Nel testo sviluppato da Engels, con il contributo fondamentale dell’etnologo americano Morgan, profondo studioso dell’organizzazione sociale irochesi, e con contributi sempre illuminanti di Marx, vengono affrontatii n modo strettamente scientifico, e non ideologico o mitico, i temi della Famiglia, della Proprietà, dello Stato. Queste “sacre” istituzioni, che con intento puramente ironico ho riportato con l’iniziale maiuscola, sono studiate da Engels nel loro divenire storico concreto, e cioé, non come qualcosa di fisso ed immutabile (così come vengono visti dai borghesi filistei o dalle autorità religiose), ma come istituzioni storicamente determinate che sono nate, si sono evolute e periranno con l’evolversi delle condizioni economiche e sociali in cui opera il genere umano.

Dal comunismo primitivo ed egualitario della società “gentilizia” matriarcale, dove viene praticata l’unione di gruppo e i figli sono in comune, l’aumento della produzione a scopo commerciale, l’approvazione privata della terra da parte del singolo, l’invenzione del denaro, porta alla nascita di una aristocrazia della terra e del denaro, porta alla nascita della proprietà privata, alla famiglia patriarcale con lo svilimento del ruolo della donna e, infine, allo Stato che deve regolare i conflitti di classe, sostanzialmente a favore dei potenti, Nel descrivere questo passaggio che ha interessato tutte le società antiche (da quella greco-romana a quella germanica) Engelsha espressioni “femministe” di sorprendente modernità:la famiglia singola patriarcale “ è fondata sulla schiavitù domestica della donna…. Nella famiglia egli (l’uomo) è il borghese, la donna rappresenta il proletariato…”. Quest’aspetto è stato già evidenziato nell’appassionato intervento di Miriam Pellegrini Ferri.
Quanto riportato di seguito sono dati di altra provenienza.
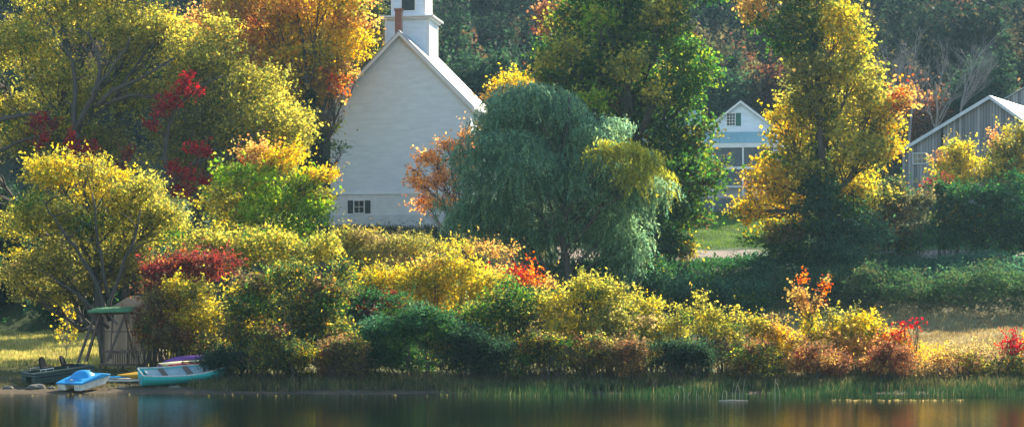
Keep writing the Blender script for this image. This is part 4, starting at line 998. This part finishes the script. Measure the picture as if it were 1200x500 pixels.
# jon-boat style pontoon fishing boat
fb = thing('fishing_boat', (0,0,0), 'dark green twin hull fishing boat with two black swivel seats', 'boat')
def pontoon(y0, y1, L, z0, z1, bx=.0):
    return MB().prism([(0, z0+.05), (L*.82, z0), (L, z1*.8), (L, z1), (0, z1)], y0, y1)
for a, b_ in ((-.72, -.26), (.26, .72)): pontoon(a, b_, 3.2, 0, .34).build('pontoon', M['dark_green_plastic'], fb, bevel=.04)
MB().box(0, 3.2, -.76, .76, .345, .47).build('deck', M['dark_green_plastic'], fb, bevel=.05)
rim = MB().box(.02, 3.18, -.76, -.62, .472, .60).box(.02, 3.18, .62, .76, .472, .60).box(3.04, 3.18, -.615, .615, .472, .60).box(.02, .14, -.615, .615, .472, .56)
rim.build('rim', M['dark_green_plastic'], fb, bevel=.03)
for xx in (.95, 2.15):
    MB().tube([(xx, 0, .47), (xx, 0, .66)], .04, 8).build('seat_post', M['chrome'], fb)
    MB().box(xx-.22, xx+.22, -.21, .21, .66, .74).build('seat', M['black'], fb, bevel=.03)
    MB().prism([(-.25, .70), (.25, .70), (.19, 1.12), (.08, 1.24), (-.08, 1.24), (-.19, 1.12)], -.05, .05).build('backrest', M['black'], fb, bevel=.03)
bk = [c_ for c_ in fb.children if c_.name.startswith('backrest')]
for i, o_ in enumerate(bk):
    o_.location = (.95 if i == 0 else 2.15, -.02, .02); o_.rotation_euler = (R(-12), 0, R(20 if i == 0 else 50))
    if i: o_.rotation_euler = (R(-25), R(14), R(30))
for sy in (-.5, .5):
    MB().tube([(.4, sy, .60), (.4, sy, .70), (1.1, sy, .70), (1.1, sy, .60)], .018, 6).build('grab_rail', M['chrome'], fb)
place(fb, 34, 92.6, R(42), (R(2), R(-6)), .03)
# blue pedal boat
pb = thing('pedal_boat', (0,0,0), 'pedal boat with a bright blue deck and cream twin hulls at the waterline', 'boat')
for a, b_ in ((-.78, -.28), (.28, .78)): pontoon(a, b_, 2.35, 0, .36).build('pontoon', M['white_plastic'], pb, bevel=.05)
MB().box(0.3, 2.0, -.275, .275, .2, .36).build('tunnel_panel', M['white_plastic'], pb, bevel=.02)
dk = MB().prism([(-.05, .365), (2.4, .365), (2.4, .43), (1.75, .60), (.5, .52), (-.05, .46)], -.83, .83); dk.build('deck', M['blue'], pb, bevel=.04)
hump = MB()
hg = np.zeros((9, 9, 3))
for i in range(9):
    for j in range(9):
        u = -1 + i/4; v = -1 + j/4; h = max(0, 1 - u*u)**.6 * max(0, 1 - v*v)**.45
        hg[i, j] = (1.15 + u*.42, v*.62, .50 + .36*h)
grid_mb(hg, hump, True).build('seat_back', M['blue'], pb, smooth=True)
for sy in (-.33, .33):
    MB().box(.35, .8, sy-.22, sy+.22, .49, .55).build('seat', M['blue'], pb, bevel=.03)
MB().tube([(1.5, -.12, .55), (1.55, -.12, .78), (1.55, .12, .78), (1.5, .12, .55)], .025, 6).build('steering_handle', M['white_plastic'], pb)
MB().box(.2, .32, -.05, .05, .50, .57).build('cleat', M['white_plastic'], pb)
MB().tube([(2.3, .45, .42), (2.3, .45, .60), (2.1, .6, .62)], .03, 6).build('rudder_handle', M['white_plastic'], pb)
pb.scale = (.86, .95, .95); place(pb, 82, 90.5, R(60), (0, R(-11)), .02)
# purple canoe, upside down
def canoe(name, label, mat, L, B, D, cat='boat', open_=False):
    r = thing(name, (0,0,0), label, cat); G = hull(L, B, D, n=20, bowpt=False, rock=.25)
    o = grid_mb(G).build('hull', M[mat], r, smooth=True); s = o.modifiers.new('thick', 'SOLIDIFY'); s.thickness = .03; s.offset = 1
    gw = MB()
    for j in (0, 8): gw.tube([G[i, j] for i in range(21)], .028, 6)
    gw.build('gunwale', M[mat], r)
    return r, G
pc, G = canoe('canoe', 'purple canoe lying upside down behind the teal rowboat', 'purple', 4.0, .95, .42)
for xx in (1.0, 2.9): MB().box(xx-.12, xx+.12, -.36, .36, .36, .39).build('seat', M['wood'], pc)
place(pc, 184, 96.8, R(2), (R(180-8), R(-2)), .95)
# yellow kayak with deck
def kayak(name, label, mat, deck, L, B, D):
    r = thing(name, (0,0,0), label, 'kayak'); G = hull(L, B, D, n=20, bowpt=False, rock=.5)
    grid_mb(G).build('hull', M[mat], r, smooth=True)
    Dk = np.zeros((21, 7, 3))
    for i in range(21):
        t = i/20
        for j in range(7):
            s = -1 + j/3; Dk[i, j] = (G[i, 0][0], G[i, 8][1]*s, G[i, 0][2] + .09*(1-s*s)*math.sin(math.pi*t) - (.10 if .40 < t < .62 and abs(s) < .7 else 0))
    grid_mb(Dk, flip=True).build('deck', M[deck], r, smooth=True)
    ck = MB(); ck.tube([(L*.51 + .45*math.cos(a), B*.30*math.sin(a), D*1.05+.07) for a in np.linspace(0, 2*math.pi, 20)], .022, 5); ck.build('cockpit_rim', M['black'], r)
    return r
yk = kayak('kayak', 'yellow kayak lying behind the teal rowboat with its nose sticking out', 'yellow', 'yellow', 4.4, .75, .28)
place(yk, 138, 93.9, R(14), (R(14), R(-6)), .05)
ck = kayak('kayak', 'cream kayak resting on the bank between the yellow kayak and the purple canoe', 'cream', 'cream', 3.2, .7, .26)
place(ck, 186, 95.6, R(6), (R(16), R(-3)), .42)
rk = kayak('kayak', 'short red kayak mostly hidden between the cream kayak and the teal rowboat', 'red', 'red', 2.2, .62, .26)
place(rk, 197, 94.9, R(8), (R(12), R(-3)), .45)
pbd = thing('paddleboard', (0,0,0), 'pale blue white paddleboard lying flat behind the pedal boat', 'board')
o = MB().prism([(0, 0), (.25, -.22), (.9, -.34), (2.0, -.34), (2.6, -.2), (2.85, 0), (2.6, .2), (2.0, .34), (.9, .34), (.25, .22)], 0, .1).build('board', M['white_plastic'], pbd, bevel=.03)
o.rotation_euler = (R(-90), 0, 0); o.location = (0, 0, .02)
MB().box(.9, 1.9, -.22, .22, .125, .135).build('deck_pad', M['blue'], pbd)
place(pbd, 106, 93.8, R(4), (R(6), 0), .14)

# ------------------------------------------------------------------ swing shelter, tent, deck
SY = 99.0; ss = SY / F
sh = thing('swing_shelter', (X(128, SY), SY, float(gz(X(128, SY), SY))), 'leaning rustic timber swing frame with a flat green canopy by the small tree', 'shelter')
gsh = float(gz(X(128, SY), SY))
def sp3(px, py, y=0): return (X(px, SY) - X(128, SY), y, Z(py, SY) - gsh)
zz = lambda py: Z(py, SY) - gsh
MB().beam(sp3(93, 424, -.3), sp3(111, 366, .2), .12, .12).build('post', M['wood'], sh)
MB().beam(sp3(93, 424, 1.6), sp3(112, 366, 1.2), .12, .12).build('post', M['wood'], sh)
MB().beam(sp3(127, 422, -.3), sp3(147, 366, .2), .12, .12).build('post', M['wood'], sh)
MB().beam(sp3(150, 421, 1.6), sp3(140, 366, 1.2), .11, .11).build('post', M['wood'], sh)
MB().beam(sp3(125, 421, 1.0), sp3(128, 368, .9), .09, .09).build('post', M['wood'], sh)
MB().beam(sp3(128, 368, -.05), sp3(138, 380, -.12), .10, .10).build('brace', M['wood'], sh)
MB().beam(sp3(122, 388, .1), sp3(156, 388.5, .1), .05, .06).build('crossbar', M['wood'], sh)
MB().beam(sp3(104, 367.5, .2), sp3(152, 366.5, .2), .09, .12).beam(sp3(104, 367.5, 1.2), sp3(152, 366.5, 1.2), .09, .12).build('top_beam', M['wood'], sh)
x0, x1 = sp3(104, 0)[0], sp3(153, 0)[0]
MB().add([(x0, -.35, zz(366.2)), (x1, -.35, zz(365.2)), (x1, 1.9, zz(360.5)), (x0, 1.9, zz(361.5)), (x0, -.35, zz(364)), (x1, -.35, zz(363)), (x1, 1.9, zz(359)), (x0, 1.9, zz(360))],
         [(0,1,2,3),(7,6,5,4),(0,4,5,1),(1,5,6,2),(2,6,7,3),(3,7,4,0)]).build('canopy', M['green_paint'], sh)
MB().box(sp3(120,0)[0], sp3(152,0)[0], .1, .6, zz(413), zz(410)).build('swing_seat', M['wood'], sh)
dp = thing('wooden_platform', (X(128, 100.5), 100.5, float(gz(X(128,100.5),100.5))), 'low dark plank platform with a picket rail behind the swing frame', 'platform')
s5 = 100.5/F
MB().box(-.5, 1.6, -.3, 1.2, .28, .36).build('deck', M['wood'], dp)
for xx in (-.4, .5, 1.5):
    for y_ in (-.2, 1.1): MB().box(xx-.05, xx+.05, y_-.05, y_+.05, -.3, .278).build('leg', M['wood'], dp)
pk_ = MB().box(.2, 1.6, -.28, -.24, .95, 1.0)
for i in range(12): pk_.box(.24+i*.12, .29+i*.12, -.30, -.285, .365, 1.15 + .06*math.sin(i*2.1))
pk_.build('picket_rail', M['wood'], dp)
TY = 104.0; ts_ = TY / F
tn = thing('canvas_tent', (X(140, TY), TY, float(gz(X(140, TY), TY))), 'beige canvas tent with a sagging roof behind the wooden swing frame', 'tent')
gt = float(gz(X(140, TY), TY)); tz = lambda py: Z(py, TY) - gt
tx = lambda px: X(px, TY) - X(140, TY)
mb = MB(); n = 12; P0 = []; P1 = []
for i in range(n + 1):
    t = i / n; px_ = 121 + 62 * t; top = 360 - 13 * math.sin(min(1, t * 2.4) * math.pi / 2) + 1.2 * math.sin(t * 9)
    P0.append((tx(px_), .05 * math.sin(i * 1.7), tz(top + 9))); P1.append((tx(px_) + .15, 1.2, tz(top)))
fv = [(x, y, -.1) for x, y, z in P0] + P0 + P1 + [(x, 2.6, -.1) for x, y, z in P1]
k = n + 1
fs = []
for r_ in range(3):
    for i in range(n): fs.append((r_*k+i, r_*k+i+1, (r_+1)*k+i+1, (r_+1)*k+i))
fs += [(0, k, 2*k, 3*k), (n, 3*k+n, 2*k+n, k+n)]
MB().add(fv, fs).build('canvas', M['beige'], tn, smooth=False)
for px_ in (122, 150, 182): MB().tube([(tx(px_), -.06, -.1), (tx(px_), -.06, tz(367))], .03, 6).build('pole', M['wood'], tn)

# ------------------------------------------------------------------ air, light, camera
SUN_AZ, SUN_EL = 32.0, 32.0      # azimuth measured from +Y (away from the camera) towards +X
hz_ = MB().box(-395, 395, -160, 650, -4.2, 186).build('haze', None)
m, nt, out = newmat('haze_air'); v = nt.nodes.new('ShaderNodeVolumePrincipled')
v.inputs['Color'].default_value = (.45, .76, 1.0, 1); v.inputs['Density'].default_value = .00012; v.inputs['Anisotropy'].default_value = .3
nt.links.new(v.outputs[0], out.inputs['Volume']); hz_.data.materials.append(m); hz_['kind'] = 'stuff'; hz_['label'] = 'thin pale blue morning haze filling the valley'; hz_['category'] = 'haze'

w = bpy.data.worlds.new('World'); C.world = w; w.use_nodes = True
nt = w.node_tree; nt.nodes.clear()
sky = nt.nodes.new('ShaderNodeTexSky'); sky.sky_type = 'NISHITA'; sky.sun_disc = False
sky.sun_elevation = R(SUN_EL); sky.sun_rotation = R(SUN_AZ); sky.air_density = 1.4; sky.dust_density = .6; sky.ozone_density = 3
bg = nt.nodes.new('ShaderNodeBackground'); bg.inputs[1].default_value = .10
wo = nt.nodes.new('ShaderNodeOutputWorld'); nt.links.new(sky.outputs[0], bg.inputs[0]); nt.links.new(bg.outputs[0], wo.inputs[0])
ld = bpy.data.lights.new('sun', 'SUN'); ld.energy = 5.0; ld.angle = R(.53); ld.color = (1, .87, .64)
lo = bpy.data.objects.new('sun', ld); COL.objects.link(lo)
d = Vector((math.sin(R(SUN_AZ))*math.cos(R(SUN_EL)), math.cos(R(SUN_AZ))*math.cos(R(SUN_EL)), math.sin(R(SUN_EL))))
lo.rotation_euler = d.to_track_quat('Z', 'Y').to_euler(); lo.location = (60, 40, 60)

cd = bpy.data.cameras.new('camera'); cd.sensor_fit = 'HORIZONTAL'; cd.sensor_width = 36; cd.lens = 36 * F / 1200
cd.shift_y = (HOR - 250) / 1200; cd.clip_start = .5; cd.clip_end = 3000
co = bpy.data.objects.new('camera', cd); COL.objects.link(co); co.location = (0, 0, CAMZ); co.rotation_euler = (R(90), 0, 0)
C.camera = co
vs_ = C.view_settings; vs_.view_transform = 'Standard'; vs_.look = 'None'; vs_.gamma = 1; vs_.exposure = 1.6; vs_.use_curve_mapping = False
cy_ = C.cycles
cy_.max_bounces = 6; cy_.diffuse_bounces = 2; cy_.glossy_bounces = 3; cy_.transmission_bounces = 3; cy_.volume_bounces = 0; cy_.transparent_max_bounces = 8
cy_.use_denoising = True; cy_.sample_clamp_indirect = 5
try: cy_.denoiser = 'OPENIMAGEDENOISE'
except Exception: pass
Vorrei solo ricordare che il termine che indica “gens” primitiva, cioè il gruppo discendente da un’unica madre ancestrale e dove solo le madri sono certe e trasmettono la discendenza ai figli, ha la stessa discendenza di “generare” e del termine greco “guanaikè” (la donna madre). Per fortuna, con l’entrata massiccia delle donne nel mondo del lavoro, largamente auspicato dallo stesso Engels, le cose hanno già cominciato a cambiare già nel seno della società capitalistica moderna.

Quando dovesse instaurarsi una società più giusta ed egualitaria non più fondata sull’approvazione individuale della ricchezza (su questo ha ben scritto nel suo intervento Valentini), entrerebbero in crisi tutte le istituzioni storicamente legate alle società antiegualitarie basate sulla proprietà privata e sullo sfruttamento di classe e di sesso (schiavistiche, feudali, capitalistiche).

Particolarmente significative sono le parole con cui Engels (ingiustamente ritenuto uno “statalista” dalla propaganda filo capitalistica) parla dell’estinzione dello Stato, anche di quella “più alta forma di Stato, la repubblica democratica…” in cui “la ricchezza esercita il suo potere indirettamente , ma in maniera tanto più sicura…”

“La società che riorganizza la produzione in base ad una libera ed eguale associazione di produttori, relega l’intera macchina statale nel posto che da quel momento le spetta, cioè nel museo delle antichità accanto alla rocca per filare e all’ascia di bronzo”.